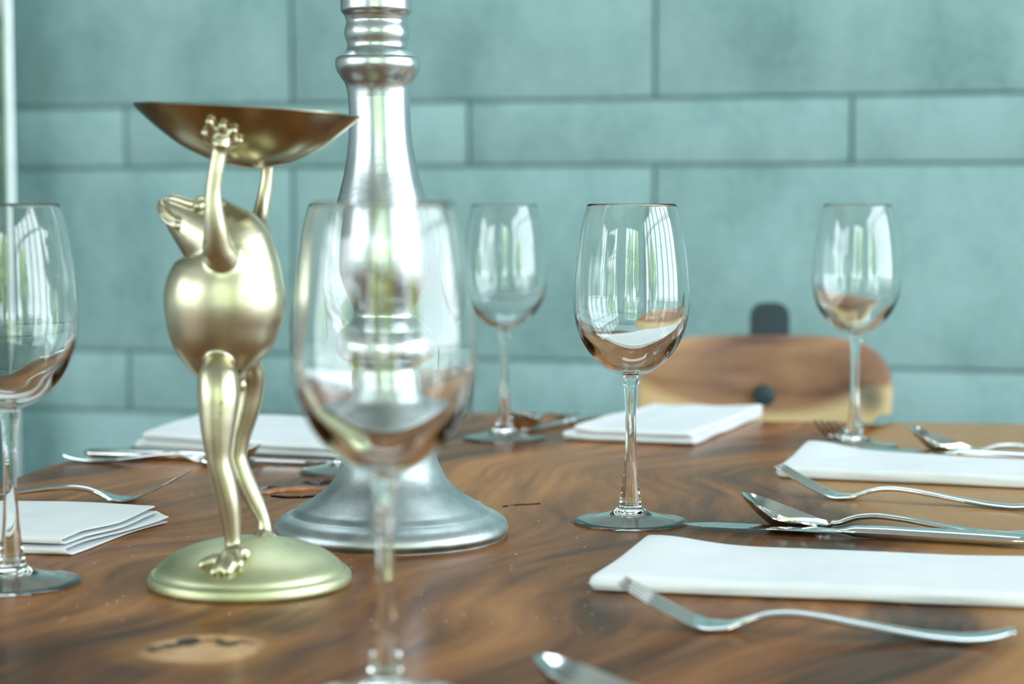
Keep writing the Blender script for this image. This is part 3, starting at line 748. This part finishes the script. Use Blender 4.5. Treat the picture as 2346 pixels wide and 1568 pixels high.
def build_spoon():
    r = empty('spoon')
    bm = bmesh.new(); ribbon(bm, stations(59, 198, 2.5, SZ, SW, ST), 12); link('handle', bm, STEEL, r, sharp=60)
    bm = bmesh.new(); L = 61.0; NU, NV = 30, 16
    top, bot = [], []
    for i in range(NU+1):
        u = i/NU; x = L*u
        w = 19.0*(math.sin(math.pi*min(1, u**0.86))**0.62) if 0 < u < 1 else 0.0
        w = max(w, 3.4*u**6, 0.25)
        zr = herm(SZ, x); dep = 12.5*math.sin(math.pi*u**0.92)**0.9 if 0 < u < 1 else 0
        zb_ = max(1.5, zr-dep); dep = zr-zb_
        ta, ba = [], []
        for j in range(NV+1):
            v = -1+2*j/NV; z = zr - dep*(1-abs(v)**2.2) - 0.4*abs(v)*0
            ta.append(bm.verts.new((x*1e-3, w*v*1e-3, z*1e-3)))
            ba.append(bm.verts.new((x*1e-3, w*v*(1.01)*1e-3, (z-1.3)*1e-3)))
        top.append(ta); bot.append(ba)
    for i in range(NU):
        for j in range(NV):
            bm.faces.new((top[i][j], top[i+1][j], top[i+1][j+1], top[i][j+1])); bm.faces.new((bot[i][j], bot[i][j+1], bot[i+1][j+1], bot[i+1][j]))
        for j in (0, NV): bm.faces.new((top[i][j], bot[i][j], bot[i+1][j], top[i+1][j]))
    for i in (0, NU):
        for j in range(NV): bm.faces.new((top[i][j], top[i][j+1], bot[i][j+1], bot[i][j]))
    link('bowl', bm, STEEL, r, sharp=50); return r
def build_knife():
    r = empty('knife')
    KZ = [(96, 3.4), (110, 4.2), (222, 4.4)]
    KW = [(98, 4.0), (104, 5.0), (110, 7.0), (130, 7.8), (180, 9.2), (210, 10.2), (218, 8.6), (222, 4)]
    KT = [(98, 1.1), (104, 1.8), (110, 3.4), (130, 4.0), (190, 3.9), (214, 3.4), (222, 1.8)]
    bm = bmesh.new(); ribbon(bm, stations(99, 222, 2.5, KZ, KW, KT), 16, 0.85); link('handle', bm, STEEL, r, sharp=60)
    bm = bmesh.new(); up, lo = [], []
    n = 120
    for i in range(n+1):
        x = 104*i/n; e = min(1, x/26)
        y1 = 8.5 - 9.5*(1-e)**2 - max(0, (x-86))*0.22     # spine
        y0 = -8.0 + 7.2*(1-min(1, x/16))**2 + max(0, (x-86))*0.20
        if 6 < x < 72 and i % 2: y0 += 0.55               # serrations
        m = y0 + 2.6 if x > 2 else (y0+y1)/2
        pts = [(y1, 0.55), (m, 0.55), (y0, 0.08), (y0, -0.08), (m, -0.55), (y1, -0.55)]
        up.append([bm.verts.new((x*1e-3, y*1e-3, (3.0+0.006*x+z)*1e-3)) for y, z in pts])
    for a, b in zip(up, up[1:]):
        for j in range(6): bm.faces.new((a[j], a[(j+1) % 6], b[(j+1) % 6], b[j]))
    bm.faces.new(up[0]); bm.faces.new(up[-1])
    link('blade', bm, STEEL, r, sharp=30); return r
PROTO = {'fork': build_fork(), 'spoon': build_spoon(), 'knife': build_knife()}
USED = set()
def place(kind, p1, s1, p2, s2, label, scale=1.0, lift=0.0):
    a, b = on_z(*p1), on_z(*p2); d = (b-a); d.z = 0; d.normalize()
    o = PROTO[kind]
    if kind in USED: o = copy_tree(o)
    USED.add(kind)
    o.location = a - d*(s1*1e-3*scale) + Vector((0, 0, lift)); o.rotation_euler = (0, 0, math.atan2(d.y, d.x)); o.scale = (scale,)*3
    tag(o, label, kind, {'fork': 'forks laid on the table', 'spoon': 'spoons laid on the table', 'knife': 'knives laid on the table'}[kind])
place('fork', (1640, 1441), 48, (2180, 1471), 162, 'steel fork lying in front of the nearest white napkin, lower right')
place('fork', (1930, 1143), 48, (2300, 1166), 162, 'steel fork lying in front of the second white napkin at right')
place('fork', (282, 1149), 48, (-80, 1143), 162, 'steel fork behind the folded napkin at lower left, tines pointing right')
place('fork', (850, 968), 48, (590, 978), 162, 'fork lying behind the white napkin at the far left of the table')
place('fork', (1925, 1006), 46, (2012, 976), 162, 'dark fork pointing at the viewer behind the rightmost wine glass', lift=0.0)
place('spoon', (1838, 1211), 40, (2275, 1231), 162, 'steel spoon lying beside the serrated knife right of the sharp wine glass')
place('spoon', (2190, 1041), 40, (2520, 1059), 162, 'steel spoon behind the second napkin at the right picture edge')
place('spoon', (1440, 1632), 40, (2090, 1664), 162, 'blurred spoon bowl cut off by the bottom edge of the picture')
place('spoon', (505, 1068), 40, (209, 1060), 162, 'steel spoon lying in front of the far-left napkin, behind the brass frog', 0.86)
place('spoon', (1203, 986), 40, (1300, 953), 162, 'dark spoon with bowl towards the viewer beside the small far wine glass')
place('knife', (1568, 1211), 0, (2346, 1253), 213, 'steel serrated table knife with its tip at the foot of the sharp wine glass')
place('knife', (1900, 1034), 0, (2420, 1062), 189, 'table knife lying under the spoon behind the second right napkin')
place('knife', (775, 1067), 0, (195, 1048), 222, 'table knife lying along the front of the far-left napkin')
place('knife', (1193, 993), 0, (1405, 952), 180, 'table knife at the far edge pointing towards the small far wine glass', 0.84)

# ------------------------------------------------------------------ napkins
def napkin(label, FL, FR, BR, BL, height, style='wrap', puff=None, stag=0.0, seed=0, thick=1.6, ends=(0, 0)):
    """the main folded edge runs FL->FR; v goes from there to BL->BR. Points are on the table plane."""
    FL, FR, BR, BL = [Vector((p.x, p.y, 0)) for p in (FL, FR, BR, BL)]
    d = ((FL-BL).length + (FR-BR).length)/2*1000; ln = ((FL-FR).length + (BL-BR).length)/2*1000
    t = thick; h = height
    strips = []                              # (points, closed)
    def semi(v0, za, zb_, n=8, sgn=-1, fl=1.0):
        r = (zb_-za)/2; zc = (za+zb_)/2
        return [(v0 + sgn*r*fl*math.sin(math.pi*i/n), zc - r*math.cos(math.pi*i/n)) for i in range(n+1)]
    def flat_(v0, v1, z0, z1, n=14): return [(v0+(v1-v0)*i/n, z0+(z1-z0)*i/n) for i in range(n+1)]
    def pillow(v0, v1, z0, z1):
        r = (z1-z0)/2
        front = semi(v0+r, z0, z1, 10); back = semi(v1-r*0.6, z0, z1, 8, 1, 0.6)
        return flat_(v1-r*0.6, v0+r, z0, z0)[:-1] + front + flat_(v0+r, v1-r*0.6, z1, z1)[1:-1] + back[::-1][:-1]
    if style == 'wrap': strips.append((pillow(0, d, 0.15, h), True))
    elif style == 'double':
        strips += [(pillow(0, d, 0.15, h*0.52), True), (pillow(stag, d-1.0, h*0.48, h), True)]
    else:                                   # zigzag of four layers
        L = 4; lo, hi = t/2+0.1, h-t/2; zs = [lo + (hi-lo)*i/(L-1) for i in range(L)]
        r = (zs[1]-zs[0])/2; p = []
        p += flat_(d-r, r, zs[0], zs[0])[:-1] + semi(r, zs[0], zs[1])
        p += flat_(r, d-r, zs[1], zs[1])[1:-1] + semi(d-r, zs[1], zs[2], 8, 1)
        p += flat_(d-r, r*3, zs[2], zs[2])[1:-1] + semi(r*3, zs[2], zs[3]) + flat_(r*3, d, zs[3], zs[3])[1:]
        strips.append((p, False))
    bm = bmesh.new()
    us = [i/40 for i in range(41)]
    closed_any = style != 'zigzag'
    if closed_any:
        e = h*0.45/ln; us = [e*(1-math.cos(math.pi*i/12)) for i in range(6)] + [e+(1-2*e)*i/40 for i in range(41)] + [1-e*(1-math.cos(math.pi*i/12)) for i in range(5, -1, -1)]
    for si, (st, closed) in enumerate(strips):
        grid = []; z0 = min(z for v, z in st); z1 = max(z for v, z in st); zc = (z0+z1)/2
        for u in us:
            col = []
            if closed:
                e = h*0.45/ln; q0 = min(1.0, min(u, 1-u)/e); k_end = max(0.12, math.sqrt(max(0, 1-(1-q0)**2)))
            for k, (v, z) in enumerate(st):
                zf = z/h; uu = u
                if closed: z = zc + (z-zc)*k_end
                if style == 'zigzag' and stag: uu = u*(1 - stag*zf - 0.02*math.sin(k*0.33+si) - 0.05*max(0, 1-abs(v/d-0.25)/0.25)*zf)
                q = max(-0.03, v/d)
                if closed: q = 0.5+(q-0.5)*(1-(1-k_end)*9.0/d)
                p = (FL*(1-uu)+FR*uu)*(1-q) + (BL*(1-uu)+BR*uu)*q
                w = noise.noise(Vector((p.x*14+seed*5, p.y*14, seed)))
                zz = z*(1 + 0.10*w)
                if puff: zz += puff(u, q)*zf
                p.z = zz*1e-3
                p += Vector((0.0015*noise.noise(Vector((u*5, zf*3, seed+3))), 0.0015*noise.noise(Vector((u*5+9, zf*3, seed))), 0))
                col.append(bm.verts.new(p))
            grid.append(col)
        m = len(st)
        for i in range(len(us)-1):
            for k in range(m if closed else m-1):
                bm.faces.new((grid[i][k], grid[i+1][k], grid[i+1][(k+1) % m], grid[i][(k+1) % m]))
        if closed: bm.faces.new(grid[0]); bm.faces.new(grid[-1])
    c = (FL+FR+BR+BL)/4
    for v in bm.verts: v.co -= c
    o = link('napkin', bm, CLOTH, None, (c.x, c.y, TAB+0.0002), sharp=80)
    if style == 'zigzag':
        md = o.modifiers.new('t', 'SOLIDIFY'); md.thickness = t*1e-3; md.offset = 0.0
        md2 = o.modifiers.new('b', 'BEVEL'); md2.width = 0.0005; md2.segments = 2; md2.limit_method = 'ANGLE'; md2.angle_limit = 1.0
    tag(o, label, 'napkin', 'white linen napkins folded on the table')
def bumpf(u0, q0, w, a): return lambda u, q: a*math.exp(-((u-u0)/w)**2-((q-q0)/0.5)**2)
zt_ = lambda x, y, h=0.0: on_z(x, y, TAB+h)
napkin('nearest white folded napkin, lower right, behind the front fork', zt_(1345, 1357), zt_(2560, 1408), zt_(2560, 1284, .008), zt_(1478, 1243, .009), 8.6, 'wrap', bumpf(0.03, 1.05, 0.12, 6.0), 0, 1)
napkin('second white folded napkin at right, between the middle fork and the farther spoon', zt_(1775, 1097), zt_(2560, 1132), zt_(2560, 1068, .008), zt_(1845, 1026, .009), 9.2, 'wrap', bumpf(0.03, 1.05, 0.12, 6.0), 0, 2)
napkin('thick white folded napkin in front of the wooden chair back', zt_(1470, 946, .006), zt_(1283, 1010), zt_(1590, 1023), zt_(1752, 955), 17.0, 'double', lambda u, q: -5.0*min(1, q*1.6)-2.0*math.exp(-((q-0.25)/0.10)**2), 12, 3)
napkin('white folded napkin at far left, behind the legs of the brass frog', zt_(452, 985), zt_(306, 1032), zt_(800, 1058), zt_(830, 984), 17.0, 'double', lambda u, q: -4.0*min(1, q*1.6), 7, 4)
napkin('white folded napkin with layered open end, lower left behind the cut-off wine glass', zt_(-260, 1262), zt_(158, 1274), zt_(389, 1199), zt_(-240, 1176), 10.5, 'zigzag', bumpf(0.75, 0.8, 0.2, 2.0), 0.035, 5, 1.2)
··········
TASK
Tally up the lines holding the string "picture" in this listing, and report the total alone.

CORRECT RESULT
3